The messages went back and forth for a while with Jed’s making less and less sense and becoming confusing to read. I stopped trying to read the words and focused on the feeling which felt like panic, despair and confusion. So I changed my approach because twice he had ignored my telling him that over the weekend was no problem. Instead of trying to argue with someone who is panicking and only wants to argue I made effort to end the conversation by telling him that he should try and relax as I am pretty sure he is stuck in panic mode.

Jed continued to try and bait me back into his struggle and I was getting upset with myself for taking that bait and being dragged into this mess. I decided to stop it and told him that “he chose this path for himself”, “Me feeling bad with you doesn’t help either of us and would only make you feel better because you would not be alone in your misery.” He did not respond.

Today I have gotten word that Jed’s mother and brother are going to be coming by to gather his stuff and from another friend that Jed has been saying some exaggerated things about me to all involved.

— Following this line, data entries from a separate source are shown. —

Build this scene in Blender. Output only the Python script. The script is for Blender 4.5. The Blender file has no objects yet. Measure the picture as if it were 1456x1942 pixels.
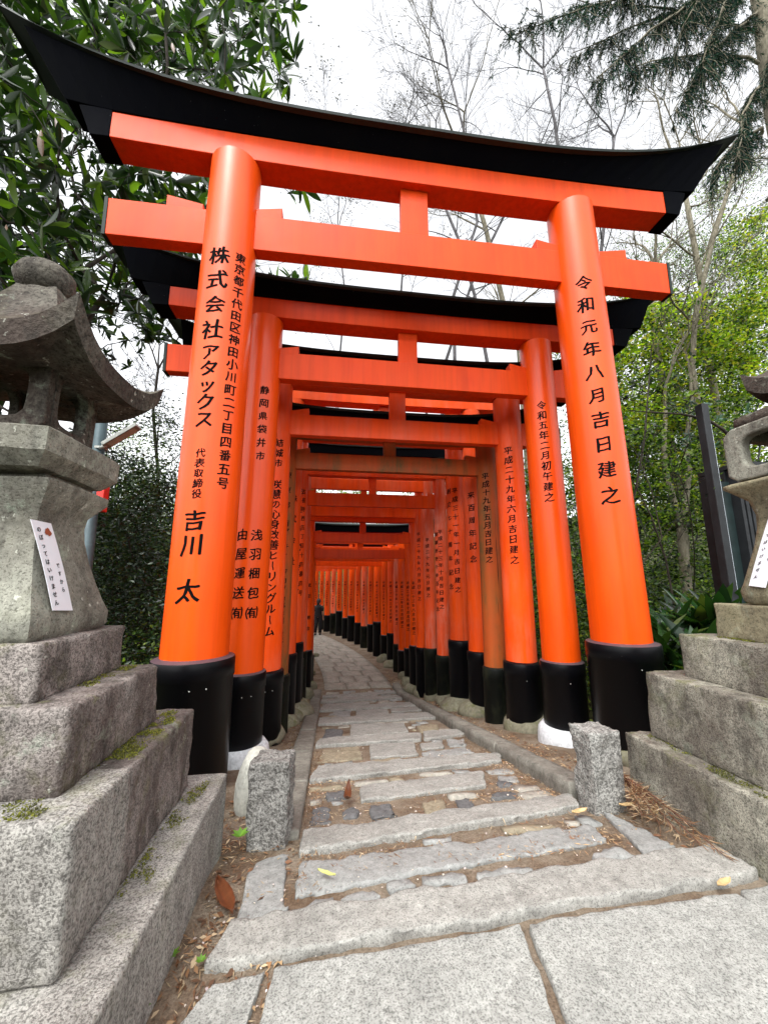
import bpy, bmesh, math, random
import numpy as np
from math import sin, cos, pi, radians, sqrt, atan2
from mathutils import Vector, Matrix, noise

# ------------------------------------------------------------------ camera
scene = bpy.context.scene
COL = scene.collection
PITCH, YAW = 10.2, 7.9
FPX = 729.0                       # focal length in pixels of the 1456 x 1942 photograph
CAM = np.array([0.0, 0.0, 1.3])
cam = bpy.data.cameras.new('camera')
cam.sensor_fit = 'HORIZONTAL'; cam.sensor_width = 36.0; cam.lens = 36.0 * FPX / 1456.0
cam.clip_start = 0.05; cam.clip_end = 600
camo = bpy.data.objects.new('camera', cam); COL.objects.link(camo)
camo.location = CAM; camo.rotation_euler = (radians(90 + PITCH), 0, radians(-YAW))
scene.camera = camo

# ------------------------------------------------------------------ world, sun, exposure
SUN_EL, SUN_AZ = 58, 205          # a soft sun high behind the left shoulder
world = bpy.data.worlds.new('World'); scene.world = world; world.use_nodes = True
wn = world.node_tree; wn.nodes.clear()
sky = wn.nodes.new('ShaderNodeTexSky'); sky.sky_type = 'NISHITA'; sky.sun_disc = False
sky.sun_elevation = radians(SUN_EL); sky.sun_rotation = radians(SUN_AZ)
sky.air_density = 1.0; sky.dust_density = 3.0; sky.ozone_density = 1.0
hs = wn.nodes.new('ShaderNodeHueSaturation'); hs.inputs['Saturation'].default_value = 0.10
hs.inputs['Value'].default_value = 1.0
bg = wn.nodes.new('ShaderNodeBackground'); bg.inputs['Strength'].default_value = 0.15
wo = wn.nodes.new('ShaderNodeOutputWorld')
wn.links.new(sky.outputs[0], hs.inputs['Color']); wn.links.new(hs.outputs[0], bg.inputs['Color'])
wn.links.new(bg.outputs[0], wo.inputs['Surface'])
sl = bpy.data.lights.new('sun', 'SUN'); sl.energy = 0.5; sl.angle = radians(20); sl.color = (1, .97, .92)
so = bpy.data.objects.new('sun', sl); COL.objects.link(so)
_e, _a = radians(SUN_EL), radians(SUN_AZ)
_d = Vector((sin(_a) * cos(_e), cos(_a) * cos(_e), sin(_e)))     # towards the sun
so.rotation_euler = _d.to_track_quat('Z', 'Y').to_euler(); so.location = (0, 0, 30)
vs = scene.view_settings
vs.view_transform = 'Standard'; vs.look = 'None'; vs.gamma = 1; vs.exposure = 1.74
scene.cycles.max_bounces = 8; scene.cycles.diffuse_bounces = 3; scene.cycles.glossy_bounces = 3
scene.cycles.transmission_bounces = 4; scene.cycles.transparent_max_bounces = 8
scene.cycles.use_denoising = True

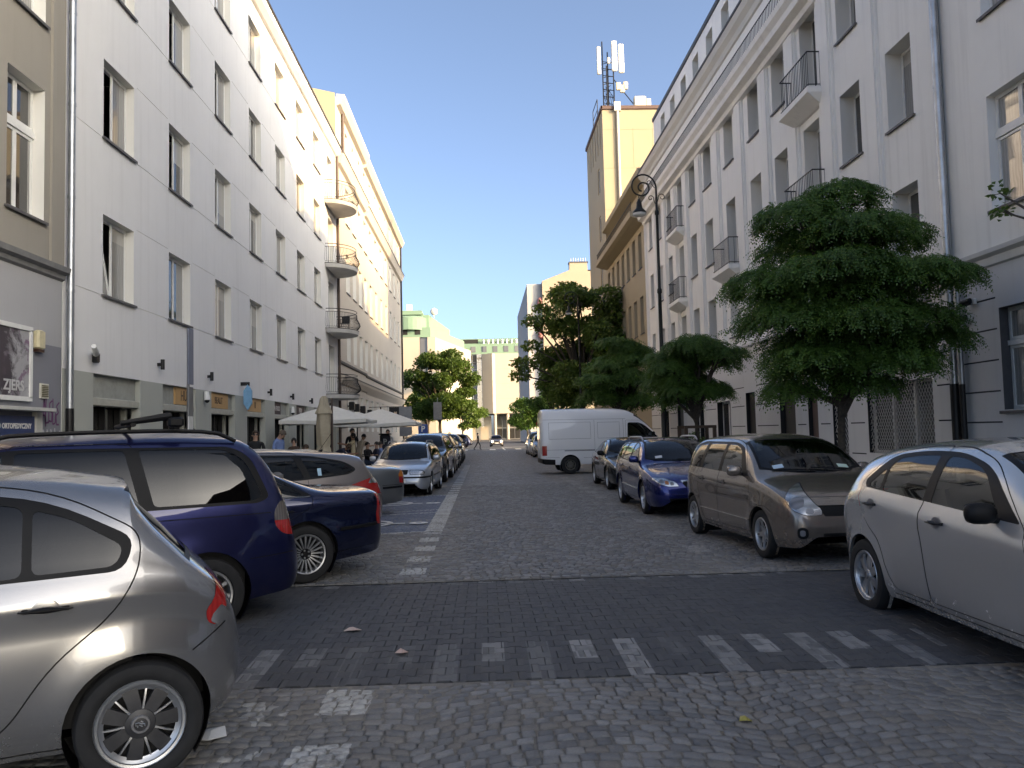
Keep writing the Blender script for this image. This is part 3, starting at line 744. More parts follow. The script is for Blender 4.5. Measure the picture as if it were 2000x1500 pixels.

I can only hope that they understand the source of the information they are receiving and make their own decisions about it.

I just received a message from Jed that he had a panic attack at work and was sent home so he now will be coming by today to clean his stuff up. I can believe the panic attack part as I could sense he was panicked in his messages although I am not sure he will actually come by as I have made arrangements previously to help him and for him to not show up. This is all just so fucked up.

Looking back, If Jed had said I screwed up and cant have my room cleaned out before the weekend, do you mind if I do it over the weekend? I would have said no problem right from the beginning. No issue, instead Jed has not once taken ownership of any part in this and has been blaming everything and everyone else for his problems. If my ability to see this and call him on it makes me the bad guy then so be it.

I cannot help someone find peace by joining them is suffering, all I can do is offer them my hand from a place of peace and that person has to make the choice to leave their suffering behind.

So then why do I feel conflicted? I think I should have asked him for clarity at the start of this instead of assuming what he meant. All of this on my part has been the result of poor communication which has been within my control the whole time. Here I have been blaming Jed for the way I am feeling just like he has been doing which means I did join him in suffering. How to find relief from this then?

It was so easy to take the bait that I didn’t even notice when I did, I had to meditate for almost an hour last night before I could calm down and go to sleep. This morning I could still feel the conflict within me which led to me writing all of this in an effort to find relief. I do feel a bit better now realizing that I did this to myself and taking my power back. I think I was feeling out of whack because I had begun to see Jed in a very negative light and I don’t want that. So then what do I want?

I want to see Jed as the happy go lucky funny guy that he can be, I want to have a nice clean room to move into on the first that I am paying for and I want to feel good about it. I do feel a bit better now, a little bit lighter at least.